Yet, though it is like this, simply, flowers fall amid our longing, and weeds spring up amid our antipathy.
— Dogen Zenji, Genjokoan


Andre Dubus III is the author of The Garden of Last Days and House of Sand and Fog (a finalist for the National Book Award, and a major Hollywood film). His latest book, Townie, blew my mind. It in, he describes growing up broke and largely unattended in a rough Massachusetts neighborhood with his three siblings, and his hard-working mom, while his father, the celebrated fiction writer Andre Dubus II, lived across the river and saw the kids on the weekends.

After a childhood spent in fear, the young Dubus became an impressive street fighter, then a boxer, always on the lookout for someone to defend. What touched me so deeply about the book was the way Dubus talks about untangling himself from a net of violence, and finding himself in creative life.

His relationship with his father remained friendly but superficial until he, Dubus Senior, was in a terrible accident where he stopped his car to check in with a couple who had been in a crash, only to be run into by an oncoming car. He lost one leg as a result, and was in a wheelchair and chronic pain for the rest of his life. His son  Andre Dubus III stepped right in and did everything he could to help his dad heal and return to his writing.
Townie is a pretty incredible story filled with wisdom.

Bethany Saltman: In Townie, you write about realizing that your dad had no idea what your life had been like. And then, “We were headed to a place where only hurt feelings could surface, both of us misunderstood, a universal human plight, it seemed. I changed the subject. But I told myself that he and I would have to talk openly about this one day. And what was this, anyway?” Can you talk a little bit about that choice?

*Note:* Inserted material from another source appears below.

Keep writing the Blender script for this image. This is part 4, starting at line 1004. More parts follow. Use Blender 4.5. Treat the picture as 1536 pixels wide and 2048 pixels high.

Andre Dubus III: I think most people’s childhood is painful. And one of the things I find troubling about American culture is this overly psychological approach to pain. We have very little tolerance for pain, loss, ambiguity, emotional confusion, a lack of clarity. We’re such little worker bees with goals. I’ve always been really hesitant to try to fix something emotionally fraught too soon, too readily, with something like a conversation with my father. I think it’s kind of a talk-show approach, that when we have a problem, we must fix it.